Lots of AI-related products and services exist purely in the digital realm. Karen Mills, administrator for the US Small Business Administration under President Barack Obama, noted that while semiconductors more or less defined the last 50 years of innovation and drove a huge amount of economic growth, they were physically manufactured goods.

“[AI is] not a physical good; it’s a service,” she said, “and one of the questions is, does that change the economy if it’s not a capital good?”

One big problem that could have lasting effects, she thinks, is a mismatch between the skills companies need in new employees and those that employees have or know they can readily acquire. To fix this, she said, companies need to start investing in their workers the way they do in their supply chains.

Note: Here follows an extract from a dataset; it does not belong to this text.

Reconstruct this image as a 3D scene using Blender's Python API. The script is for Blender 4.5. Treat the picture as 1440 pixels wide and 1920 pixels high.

For now, Solow pointed out, the US economy as a whole is highly productive—the sum of all income generated in the country will be about $19 trillion this year. Yet in the decades since he began working as an economist in the 1940s, the percentage of the national income going to people that are being paid in salaries and wages has dropped from 75 percent to about 62 percent, he said. That is a big driver of inequality as wealth has concentrated among the country’s top earners.

We don’t yet know how this will change with the rise of AI. Suppose that the share of the national income that goes to workers continues to fall, though. If it does, Solow said, we’ll need to figure out a new way of distributing income.

How to do this? He’s not a fan of a universal income, where each person periodically receives a guaranteed amount of money. But he suggested a government agency akin to the Social Security Administration that could own assets such as robots and distribute income to people—though not necessarily by age, as Social Security does. He can imagine some kind of wage supplement for workers, too.